Avignon. Avec « Imomushi » ou « La Chenille », de l’écrivain japonais Ranpo Edogawa, un climat fantastique s’installe entre rituel butô et cruauté érotique. La pièce dessine le parcours d’un homme devenu objet de douleur et de plaisir mêlés.
Entretien avec David Girondin Moab, par Bertrand Tappolet
Intrigue minimale (un soldat atrocement mutilé, sourd, ayant perdu bras, jambes et usage de la parole subi la folie grandissante de Tokiko, une épouse glissant lentement vers le statut de vestale vénéneuse), effets simplifiés à l’extrême (une sorte de manifeste exponentiel du slow burn avec essaimage en boucles des mêmes dialogues hantés et gestes stylisés), décors oppressants (derrière d’immenses herbes métalliques disposées en front de scène, des spirales dessinées au sol et quelques troués lumineuses déchirent l’obscurité). La trame peut faire songer à « La Métamorphose » de Kafka ou à « Johnny s’en va-t-en guerre » de Donald Trumbo, récits traversés de vétéran devenu homme tronc ou d’être transformé en insecte. Est particulièrement réussi, l’alliage réalisé entre le vivant et la marionnette. Figure obsédante d’un fantassin devenu larve sanglée dans des lambeaux de chair, la marionnette frissonnante et émouvante du lieutenant Sunaga réunit dans ce qui lui reste de corps les premiers âges de la vie ainsi que le terme de toute existence dans une prostration rappelant de loin en loin celle des fantômes d’humains préservés sous le cendre de Pompéi.
Fantastique ouaté
Après quelques minutes d’exposition, la tension monte, très vite, pour ne plus lâcher la moindre scène.
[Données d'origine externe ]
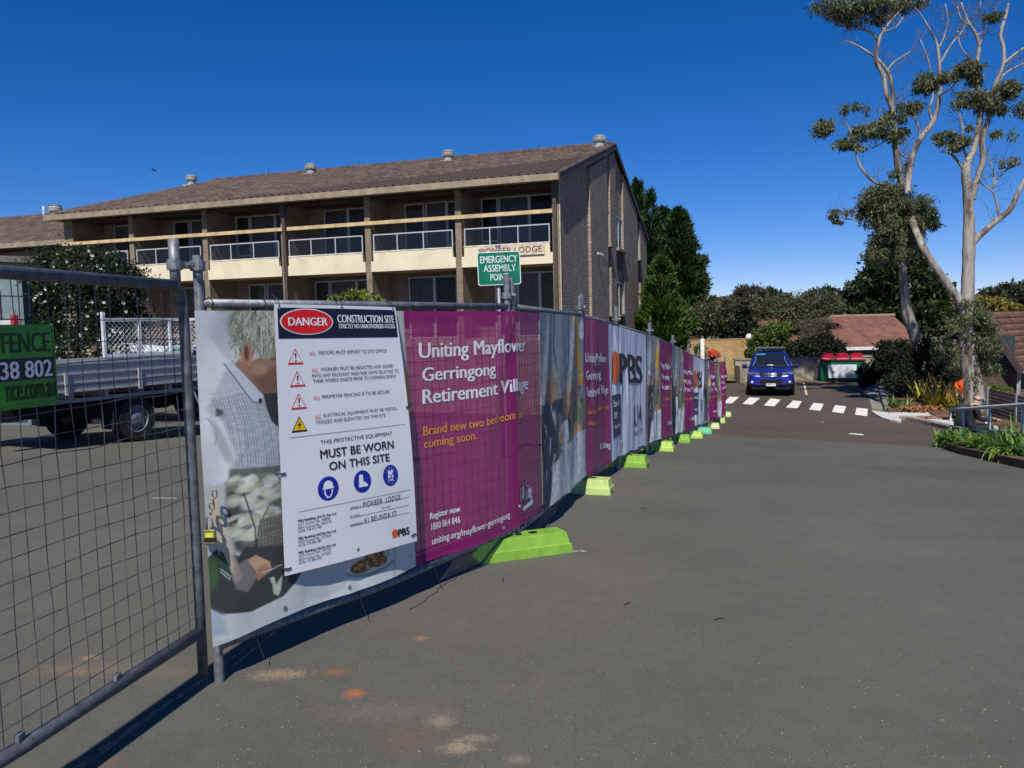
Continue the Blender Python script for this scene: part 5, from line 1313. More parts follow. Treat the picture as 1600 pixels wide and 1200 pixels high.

Hors une échappée vers le corps burlesque dans ce pas de deux de tango réunissant l’épouse et le vieux général Washio, qui semble convoquer le souvenir du danseur buto Kazuo Ohno dans sa pièce chorégraphique « La Argentina ». La mise en scène de David Girondin Moab s’emploie à resserrer ses compartiments anxiogènes sur des visages éclairés comme autant de lampions enserrant des âmes mortes et à effacer toute trace d’extériorité pour ouvrir sur un espace clos, faussement ouaté, toujours au bord de la rupture et de l’effondrement. La réussite de « Imomushi » tient dans sa façon de tisser une sorte de labyrinthe de sensations renouvelables à l’infini. L’ensemble ressemble à un conte de fées halluciné dont le loup serait absent, où seule la solitude d’êtres sortis d’un cauchemar éveillé suffit à créer la matière de l’envoûtement.
Bertrand Tappolet
Festival Off d’Avignon.
La Caserne des Pompiers, 116, rue de la Carreterie. Jusqu’au 29 juillet 2009.